Collaboration and 360° content creation.
The traditional publisher model of expert authored, professionally edited language teaching course books is often necessary, but seldom sufficient for optimal learning.
Although they are a wonder of high quality teaching content, scope and sequence, and production values, course books have their issues. They may take 3-5 years from conception to classroom, and are usually designed for general appeal to a passive mass audience. They are expensive to produce. Authors are far from the needs of different cultures, different students, and different teachers. Contentious topics are avoided.
Thus, the problem is keeping content relevant, current and personalized. Today, slang, technology, and cultural references evolve more quickly now than before. Content and references have lost validity when they are 5 years old (and often when they are 5 months old). And they may have not been personally relevant to the student anyway, since a “common denominator” approach invariably leaves many students yawning.

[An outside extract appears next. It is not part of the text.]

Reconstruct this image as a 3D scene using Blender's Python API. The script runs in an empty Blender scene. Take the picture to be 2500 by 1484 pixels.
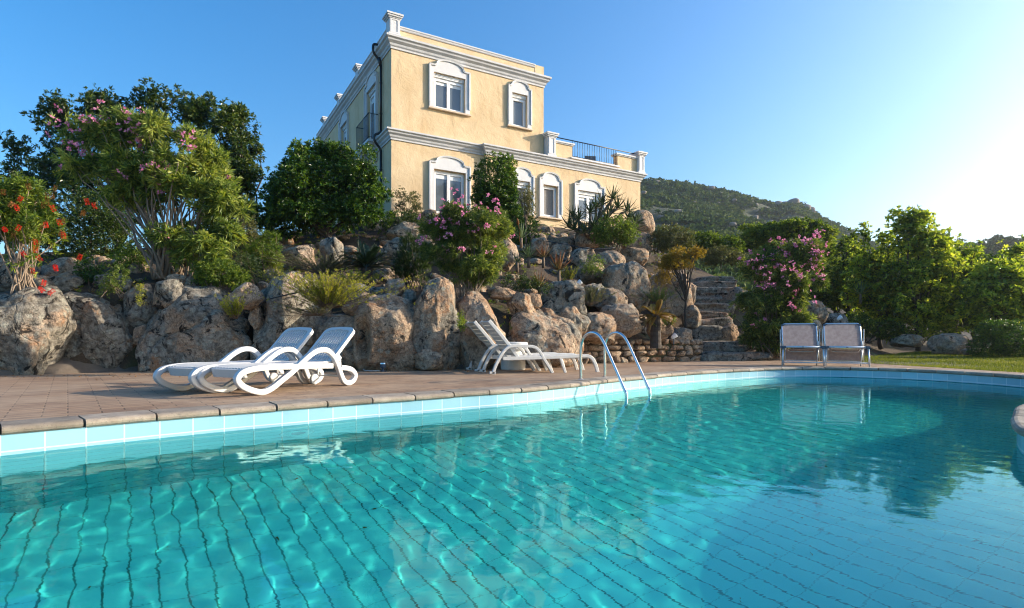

So what’s a teacher to do? Well, most teachers have the solution: they supplement the core course book to one degree or another. They supplement with web resources, authentic material, teacher- and school-developed content, content from other course books and resources, and activities and projects that teachers come up with on the fly.
And, critically, they supplement (or, for the Dogme folk, replace) with content brought to the learning process by the students themselves.
If a teacher has the skills, resources, and experience, the result can be an optimal mix of pre-defined language content, and personally, culturally, and professionally relevant and engaging content.

But, it’s not easy. For most teachers, we’re talking analog: photocopiers, tape, manila envelopes and file cabinets. For other teachers it’s a mind-boggling succession of web 2.0 apps, user names, and passwords…each one cool and useful but scattered around in info silos throughout the net. What each approach has in common is a lack of time to implement it.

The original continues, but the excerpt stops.